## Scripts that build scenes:
^^^^^^^^

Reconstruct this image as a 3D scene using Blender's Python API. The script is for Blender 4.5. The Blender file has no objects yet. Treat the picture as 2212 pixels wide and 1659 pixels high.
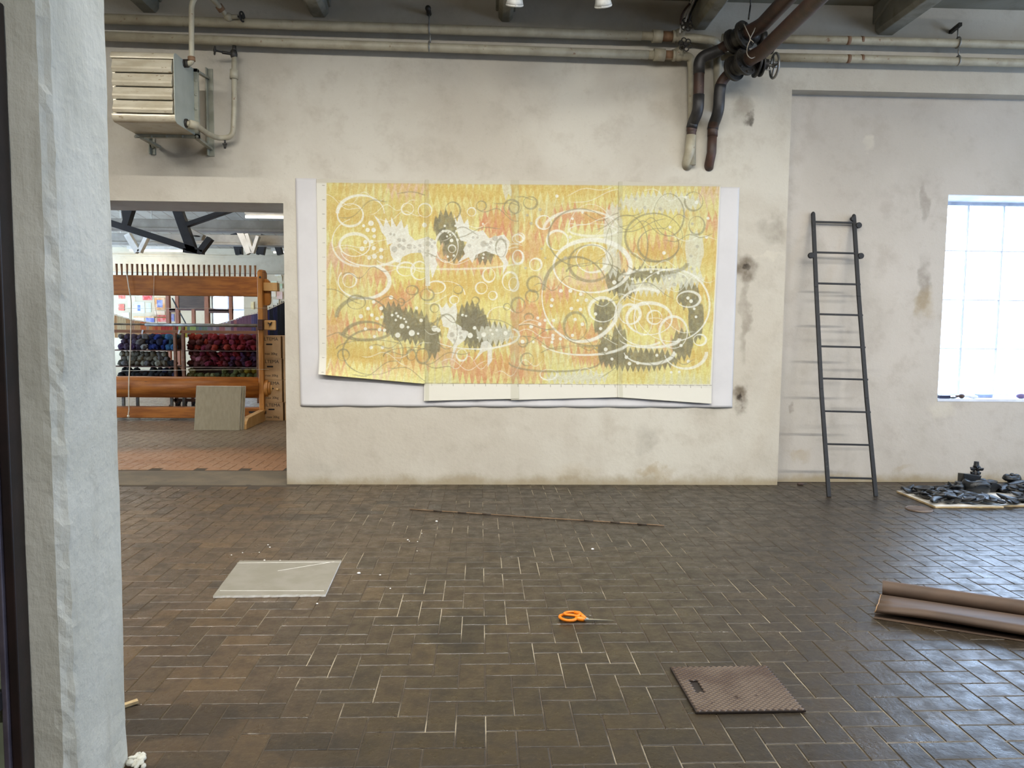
import bpy, bmesh, math, random
import numpy as np
from mathutils import Vector, Matrix, noise as mnoise

SC = bpy.context.scene
COL = SC.collection
PI = math.pi
rnd = random.Random(7)

# ------------------------------------------------------------------ camera, sky, exposure
YAW, PITCH, ROLL, FPX, EYE = 0.04182, 0.07884, 0.00998, 1660.0, 1.5
_f = Vector((math.sin(YAW)*math.cos(PITCH), math.cos(YAW)*math.cos(PITCH), -math.sin(PITCH)))
_r = Vector((math.cos(YAW), -math.sin(YAW), 0)); _u = _r.cross(_f)
_c, _s = math.cos(ROLL), math.sin(ROLL)
CR = _c*_r + _s*_u; CU = _c*_u - _s*_r; CF = _f
EYEP = Vector((0, 0, EYE))
cd = bpy.data.cameras.new('camera'); cam = bpy.data.objects.new('camera', cd); COL.objects.link(cam)
cam.matrix_world = Matrix(((CR.x, CU.x, -CF.x, 0), (CR.y, CU.y, -CF.y, 0), (CR.z, CU.z, -CF.z, EYE), (0, 0, 0, 1)))
cd.sensor_fit = 'HORIZONTAL'; cd.sensor_width = 36.0; cd.lens = 36.0*FPX/2212.0
cd.clip_start = 0.05; cd.clip_end = 200
SC.camera = cam
SC.view_settings.view_transform = 'Standard'; SC.view_settings.look = 'None'
SC.view_settings.gamma = 1.0; SC.view_settings.use_curve_mapping = False
SC.view_settings.exposure = 0.0
SC.cycles.max_bounces = 8; SC.cycles.diffuse_bounces = 5; SC.cycles.glossy_bounces = 3
SC.cycles.caustics_reflective = False; SC.cycles.caustics_refractive = False
SC.cycles.sample_clamp_indirect = 6.0
SC.cycles.use_denoising = True

world = bpy.data.worlds.new('overcast_sky'); SC.world = world; world.use_nodes = True
bg = world.node_tree.nodes['Background']
bg.inputs[0].default_value = (0.52, 0.71, 1.0, 1); bg.inputs[1].default_value = 13.0

def ray(px, py):
    return CR*((px-1106.0)/FPX) + CU*(-(py-829.5)/FPX) + CF
def P(px, py, Y):
    d = ray(px, py); return EYEP + d*(Y/d.y)
def F(px, py, z=0.0):
    d = ray(px, py); return EYEP + d*((z-EYE)/d.z)
W = F(1150, 1047).y            # front face of the back wall
NICHE = W*1.0205               # recessed panel behind the ladder
ROOM_X0, ROOM_X1, ROOM_Y0 = -6.0, 8.2, -4.5
CEIL = P(1690, 8, W).z

def area_light(name, loc, rot, sx, sy, power, col, portal=False, spread=None):
    l = bpy.data.lights.new(name, 'AREA'); l.shape = 'RECTANGLE'; l.size = sx; l.size_y = sy
    l.energy = power; l.color = col
    if portal: l.cycles.is_portal = True
    if spread: l.spread = spread
    o = bpy.data.objects.new(name, l); COL.objects.link(o); o.location = loc; o.rotation_euler = rot
    return o

# ------------------------------------------------------------------ helpers
def srgb(c):
    return tuple((v/255.0/12.92 if v/255.0 <= 0.04045 else ((v/255.0+0.055)/1.055)**2.4) for v in c)

class MB:
    def __init__(s): s.v = []; s.f = []; s.m = []; s.sm = []
    def add(s, vs, fs, m=0, smooth=False):
        b = len(s.v); s.v += [tuple(v) for v in vs]
        for f in fs: s.f.append(tuple(i+b for i in f)); s.m.append(m); s.sm.append(smooth)
        return s
    def box(s, a, b, m=0):
        x0, x1 = sorted((a[0], b[0])); y0, y1 = sorted((a[1], b[1])); z0, z1 = sorted((a[2], b[2]))
        return s.hexa([(x0,y0,z0),(x1,y0,z0),(x1,y1,z0),(x0,y1,z0)], [(x0,y0,z1),(x1,y0,z1),(x1,y1,z1),(x0,y1,z1)], m)
    def hexa(s, bot, top, m=0):
        n = len(bot)
        fs = [tuple(range(n-1, -1, -1)), tuple(range(n, 2*n))]
        for i in range(n): j = (i+1) % n; fs.append((i, j, n+j, n+i))
        return s.add(list(bot)+list(top), fs, m)
    def bar(s, p0, p1, w, h, up=(0,0,1), m=0):
        p0 = Vector(p0); p1 = Vector(p1); d = (p1-p0).normalized(); u = Vector(up)
        sd = d.cross(u)
        if sd.length < 1e-4: sd = d.cross(Vector((0,1,0)))
        sd.normalize(); u = sd.cross(d).normalized()
        q = [(-w/2,-h/2),(w/2,-h/2),(w/2,h/2),(-w/2,h/2)]
        return s.hexa([p0+sd*a+u*b for a,b in q], [p1+sd*a+u*b for a,b in q], m)
    def tube(s, pts, r, seg=12, m=0, caps=True, smooth=True):
        pts = [Vector(p) for p in pts]; n = len(pts)
        rs = r if isinstance(r, (list, tuple)) else [r]*n
        T = []
        for i in range(n):
            d = (pts[min(i+1,n-1)]-pts[max(i-1,0)]); T.append(d.normalized() if d.length > 1e-9 else Vector((0,0,1)))
        a = Vector((0,0,1)) if abs(T[0].z) < .9 else Vector((1,0,0))
        N = T[0].cross(a).normalized(); vs = []
        for i in range(n):
            N = (N - T[i]*N.dot(T[i])); N = N.normalized() if N.length > 1e-6 else T[i].orthogonal().normalized()
            B = T[i].cross(N)
            for k in range(seg):
                t = 2*PI*k/seg; vs.append(pts[i] + (N*math.cos(t)+B*math.sin(t))*rs[i])
        fs = [(i*seg+k, i*seg+(k+1)%seg, (i+1)*seg+(k+1)%seg, (i+1)*seg+k) for i in range(n-1) for k in range(seg)]
        s.add(vs, fs, m, smooth)
        if caps:
            b = len(s.v)-len(vs)
            s.f.append(tuple(b+k for k in range(seg-1,-1,-1))); s.m.append(m); s.sm.append(False)
            s.f.append(tuple(b+(n-1)*seg+k for k in range(seg))); s.m.append(m); s.sm.append(False)
        return s
    def cyl(s, p0, p1, r, seg=16, m=0, r1=None):
        return s.tube([p0, p1], [r, r if r1 is None else r1], seg, m)
    def torus(s, c, axis, R, r, seg=24, rs=8, m=0, sq=1.0):
        c = Vector(c); ax = Vector(axis).normalized(); a = ax.orthogonal().normalized(); b = ax.cross(a)
        vs = []
        for i in range(seg):
            t = 2*PI*i/seg; d = a*math.cos(t)+b*math.sin(t)*sq
            for k in range(rs):
                u = 2*PI*k/rs; vs.append(c + d*(R+r*math.cos(u)) + ax*(r*math.sin(u)))
        fs = [(i*rs+k, ((i+1)%seg)*rs+k, ((i+1)%seg)*rs+(k+1)%rs, i*rs+(k+1)%rs) for i in range(seg) for k in range(rs)]
        return s.add(vs, fs, m, True)
    def ball(s, c, r, m=0, seg=14, rings=8):
        c = Vector(c); rr = r if isinstance(r, (tuple, list)) else (r, r, r)
        vs = [c+Vector((0,0,rr[2]))]
        for i in range(1, rings):
            t = PI*i/rings
            for k in range(seg):
                u = 2*PI*k/seg; vs.append(c+Vector((rr[0]*math.sin(t)*math.cos(u), rr[1]*math.sin(t)*math.sin(u), rr[2]*math.cos(t))))
        vs.append(c-Vector((0,0,rr[2]))); L = len(vs)-1
        fs = [(0, 1+k, 1+(k+1)%seg) for k in range(seg)]
        fs += [(1+i*seg+k, 1+(i+1)*seg+k, 1+(i+1)*seg+(k+1)%seg, 1+i*seg+(k+1)%seg) for i in range(rings-2) for k in range(seg)]
        fs += [(L, 1+(rings-2)*seg+(k+1)%seg, 1+(rings-2)*seg+k) for k in range(seg)]
        return s.add(vs, fs, m, True)
    def prism(s, prof, axis_pts, m=0, smooth=False, close=True):
        """prof: list of Vector offsets; swept between axis_pts (list of Vector)"""
        n = len(prof); k = len(axis_pts); vs = [Vector(a)+Vector(p) for a in axis_pts for p in prof]
        rng = n if close else n-1
        fs = [(i*n+j, i*n+(j+1)%n, (i+1)*n+(j+1)%n, (i+1)*n+j) for i in range(k-1) for j in range(rng)]
        s.add(vs, fs, m, smooth)
        if close:
            b = len(s.v)-len(vs)
            s.f.append(tuple(b+j for j in range(n-1,-1,-1))); s.m.append(m); s.sm.append(False)
            s.f.append(tuple(b+(k-1)*n+j for j in range(n))); s.m.append(m); s.sm.append(False)
        return s
    def wheel(s, c, axis, R, r=0.008, spokes=4, m=0):
        c = Vector(c); ax = Vector(axis).normalized(); s.torus(c, ax, R, r, 28, 8, m)
        a = ax.orthogonal().normalized(); b = ax.cross(a)
        for i in range(spokes):
            t = 2*PI*i/spokes+.4; s.cyl(c, c+(a*math.cos(t)+b*math.sin(t))*R, r*.75, 8, m)
        return s.cyl(c-ax*r*1.6, c+ax*r*1.6, r*1.8, 12, m)
    def petals(s, c, axis, R, m=0, n=6):
        c = Vector(c); ax = Vector(axis).normalized(); a = ax.orthogonal().normalized(); b = ax.cross(a)
        for i in range(n):
            t = 2*PI*i/n; s.torus(c+(a*math.cos(t)+b*math.sin(t))*R*.62, ax, R*.33, R*.09, 12, 6, m)
        return s.cyl(c-ax*.012, c+ax*.012, R*.26, 12, m)
    def build_split(s, name, mats, parent=None, bevel=0):
        par = list(range(len(s.v)))
        def fd(i):
            while par[i] != i: par[i] = par[par[i]]; i = par[i]
            return i
        for f in s.f:
            for i in f[1:]: par[fd(i)] = fd(f[0])
        isl = {}
        for k, f in enumerate(s.f): isl.setdefault(fd(f[0]), []).append(k)
        for fs in isl.values():
            q = MB(); mp = {}
            for k in fs:
                for i in s.f[k]:
                    if i not in mp: mp[i] = len(q.v); q.v.append(s.v[i])
                q.f.append(tuple(mp[i] for i in s.f[k])); q.m.append(s.m[k]); q.sm.append(s.sm[k])
            q.build(name, mats, parent, bevel)
    def build(s, name, mats, parent=None, bevel=0, normals=True):
        me = bpy.data.meshes.new(name); me.from_pydata(s.v, [], s.f)
        if not isinstance(mats, (list, tuple)): mats = [mats]
        for m in mats: me.materials.append(m)
        me.polygons.foreach_set('material_index', s.m); me.polygons.foreach_set('use_smooth', s.sm)
        if normals:
            bm = bmesh.new(); bm.from_mesh(me); bmesh.ops.recalc_face_normals(bm, faces=bm.faces); bm.to_mesh(me); bm.free()
        me.update()
        o = bpy.data.objects.new(name, me); COL.objects.link(o)
        if parent: attach(o, parent)
        if bevel:
            b = o.modifiers.new('bevel', 'BEVEL'); b.width = bevel; b.segments = 2; b.limit_method = 'ANGLE'; b.angle_limit = 0.7
        return o

def attach(o, parent):
    o.parent = parent
    if parent.type == 'EMPTY': o.matrix_parent_inverse = Matrix.Translation(-Vector(parent.location))
def tag(o, label=None, cat=None, group=None, kind=None):
    if label: o['label'] = label
    if cat: o['category'] = cat
    if group: o['group'] = group
    if kind: o['kind'] = kind
    return o
def thing(name, label, cat, loc=(0,0,0), group=None, kind=None):
    e = bpy.data.objects.new(name, None); COL.objects.link(e); e.location = loc; e.empty_display_size = .05
    return tag(e, label, cat, group, kind)
def fillet(pts, rad, n=6):
    pts = [Vector(p) for p in pts]; out = [pts[0]]
    for i in range(1, len(pts)-1):
        a, b, c = pts[i-1], pts[i], pts[i+1]
        r = min(rad, (a-b).length*.49, (c-b).length*.49)
        p, q = b+(a-b).normalized()*r, b+(c-b).normalized()*r
        for k in range(n+1):
            t = k/n; out.append(p*(1-t)**2+b*2*t*(1-t)+q*t*t)
    out.append(pts[-1]); return out

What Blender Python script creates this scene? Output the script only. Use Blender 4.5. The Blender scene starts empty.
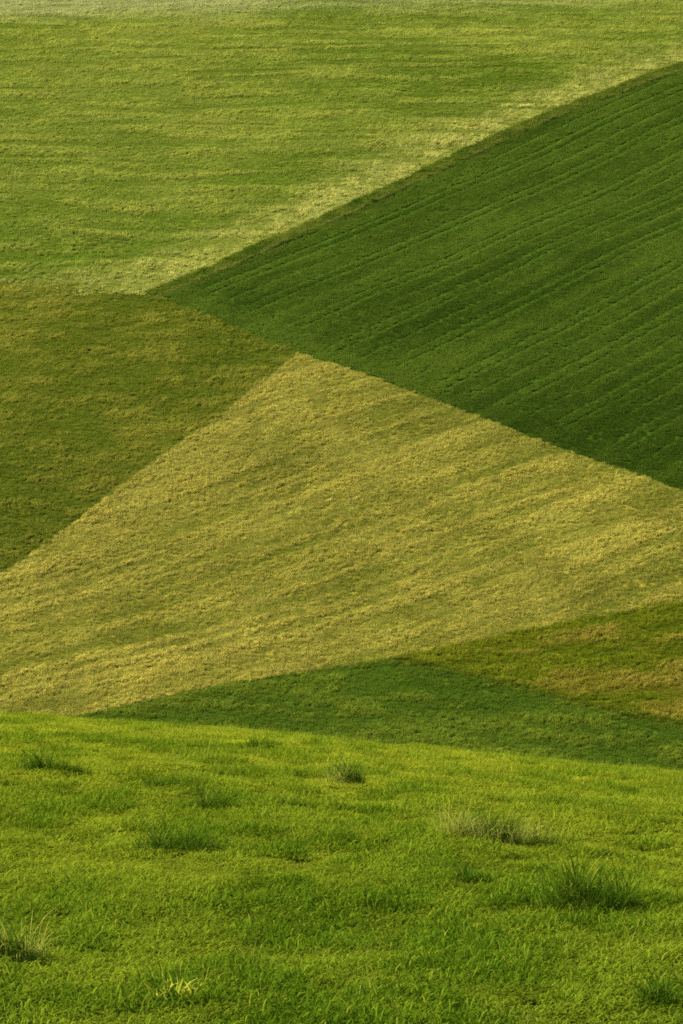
import bpy, math, random
import numpy as np
from mathutils import Vector
from mathutils.geometry import delaunay_2d_cdt

scene = bpy.context.scene
C = scene.collection
rng = np.random.default_rng(11)

# ------------------------------------------------------------------ camera, sky, sun, exposure
PITCH = -10.0
cam = bpy.data.cameras.new('camera')
cam.sensor_fit = 'VERTICAL'; cam.sensor_height = 36.0; cam.sensor_width = 24.0; cam.lens = 85.0
cam.clip_start = 0.1; cam.clip_end = 5000
camo = bpy.data.objects.new('camera', cam); C.objects.link(camo)
camo.location = (0, 0, 0); camo.rotation_euler = (math.radians(90 + PITCH), 0, 0)
scene.camera = camo

SUN_EL, SUN_AZ = 36.0, -62.0            # azimuth from +Y (view direction), negative = to the left
world = bpy.data.worlds.new('World'); scene.world = world; world.use_nodes = True
wn = world.node_tree
sky = wn.nodes.new('ShaderNodeTexSky'); sky.sky_type = 'NISHITA'; sky.sun_disc = False
sky.sun_elevation = math.radians(SUN_EL); sky.sun_rotation = math.radians(SUN_AZ)
bg = wn.nodes['Background']; bg.inputs['Strength'].default_value = 0.10
wn.links.new(sky.outputs['Color'], bg.inputs['Color'])
sun = bpy.data.lights.new('sun', 'SUN'); sun.energy = 4.6; sun.angle = math.radians(2.0); sun.color = (1.0, 0.93, 0.80)
suno = bpy.data.objects.new('sun', sun); C.objects.link(suno)
e, a = math.radians(SUN_EL), math.radians(SUN_AZ)
suno.rotation_euler = Vector((math.cos(e) * math.sin(a), math.cos(e) * math.cos(a), math.sin(e))).to_track_quat('Z', 'Y').to_euler()
suno.location = (-60, 30, 60)
scene.view_settings.view_transform = 'Standard'; scene.view_settings.look = 'None'
scene.view_settings.gamma = 1.0; scene.view_settings.use_curve_mapping = False
scene.view_settings.exposure = 2.1
scene.cycles.max_bounces = 5; scene.cycles.diffuse_bounces = 3; scene.cycles.transmission_bounces = 3
scene.cycles.filter_width = 1.75; scene.cycles.use_denoising = False

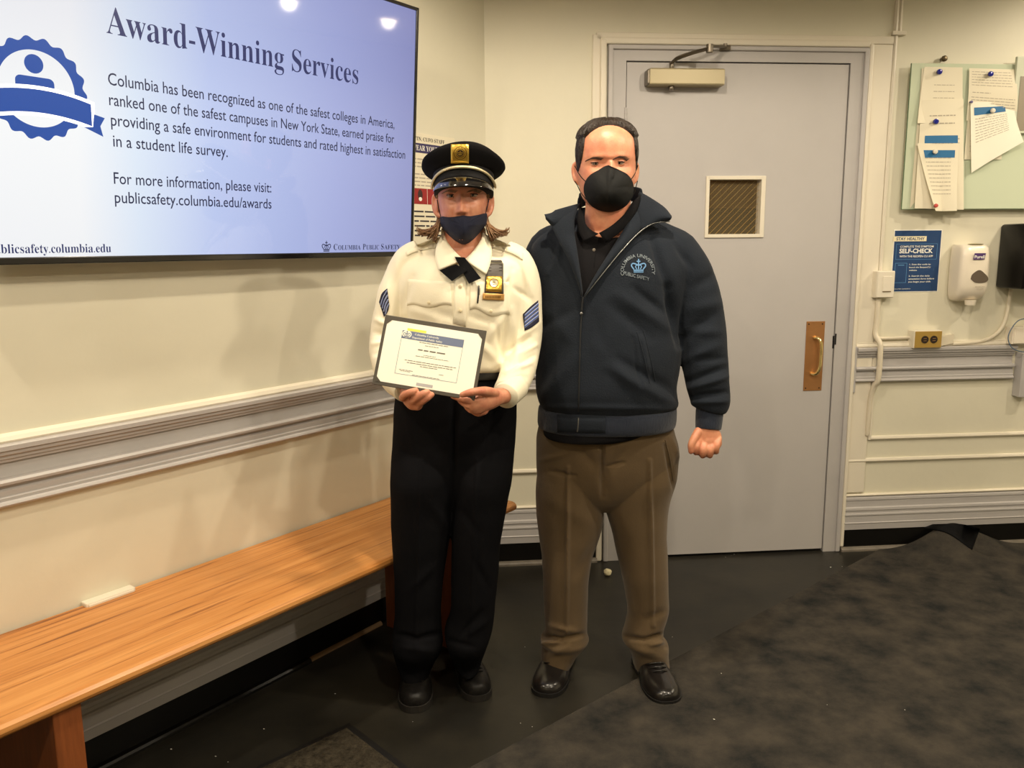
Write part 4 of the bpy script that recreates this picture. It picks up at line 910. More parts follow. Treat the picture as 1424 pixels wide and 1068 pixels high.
for q in range(260):
    x = rr.uniform(-.85, .9); zf = .90+rr.uniform(0, .10)-.10*abs(x)**3; y = -.045+rr.uniform(-.01, .07)+.03*abs(x)
    p = np.array(hl(hc, yawm, x*HW*math.sqrt(max(.05, 1-((zf-.62)/.42)**2)), y, HH*zf+.004)); d = np.array([.006+rr.uniform(-.006, .012), rr.uniform(.012, .030), rr.uniform(.001, .009)])
    g.tube([p, p+d*.6+np.array([0, 0, .003]), p+d], [.0016, .0013, .0004], n=4, sub=1, rnd=False)
mk(MANP, 'hair_strands', g, HAIR, None)['kind'] = 'stuff'
# black respirator mask
def cupmask(tree, outl, cen, bulge, rings_=14, n_=72, ridge=0., power=1.7):
    C_ = np.array(outl, float); C_ = cat(np.vstack([C_, C_[:1]]), 6)[:-1]; n_ = len(C_); edge = np.array(ontos(tree, [tuple(p) for p in C_], .0035)); 
    E = (edge-EYE) @ fw; E = np.minimum(E, np.median(E)+.014); ins = []
    for t in np.linspace(.1, .85, 8):
        for j in range(0, n_, 4):
            h_ = onto(tree, *(np.array(cen)*(1-t)+C_[j]*t), 0)
            if h_ is not None: ins.append(float((h_-EYE) @ fw))
    top_ = min(ins)-.006-bulge*0; rows = []
    for i in range(rings_+1):
        t = 1-i/rings_; t = max(t, .02); ring = []
        for j in range(n_):
            p = np.array(cen)*(1-t)+C_[j]*t; q = t**power; dep = E[j]*q+top_*(1-q)
            if ridge: dep -= ridge*math.exp(-((p[0]-cen[0])/3.0)**2)*(1-t**2)
            h_ = onto(tree, p[0], p[1], .005)
            if h_ is not None: dep = min(dep, float((h_-EYE) @ fw))
            d = ray(*p); ring.append(tuple(EYE+d/FPX*dep))
        rows.append(ring)
    g = G(); g.rings(rows, caps=False); g.add([rows[-1][j] for j in range(n_)], [tuple(range(n_))]); return g
MASKB = mat('black_mask_fabric', (19, 20, 20), .75, bump=.25, bscale=500, var=.12, vscale=20, spec=.25)
om = [(846, 229.5), (853, 232.5), (862, 236.5), (872, 242), (879, 251), (881.5, 262), (879, 274), (872, 285), (861, 292), (848, 295), (835, 293), (823, 287), (815, 277), (811.5, 264), (814, 252), (821, 243), (831, 237), (840, 231.5)]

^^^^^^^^

## TASK OBJECTIVE:
The images in the entries above should be left out; please reproduce exactly the lines from the first through the one containing "rnd = random.Random(7)".

## EXERCISE RESULT:
Reconstruct this image as a 3D scene using Blender's Python API. The script is for Blender 4.5. The Blender file has no objects yet. Treat the picture as 2212 pixels wide and 1659 pixels high.
import bpy, bmesh, math, random
import numpy as np
from mathutils import Vector, Matrix, noise as mnoise

SC = bpy.context.scene
COL = SC.collection
PI = math.pi
rnd = random.Random(7)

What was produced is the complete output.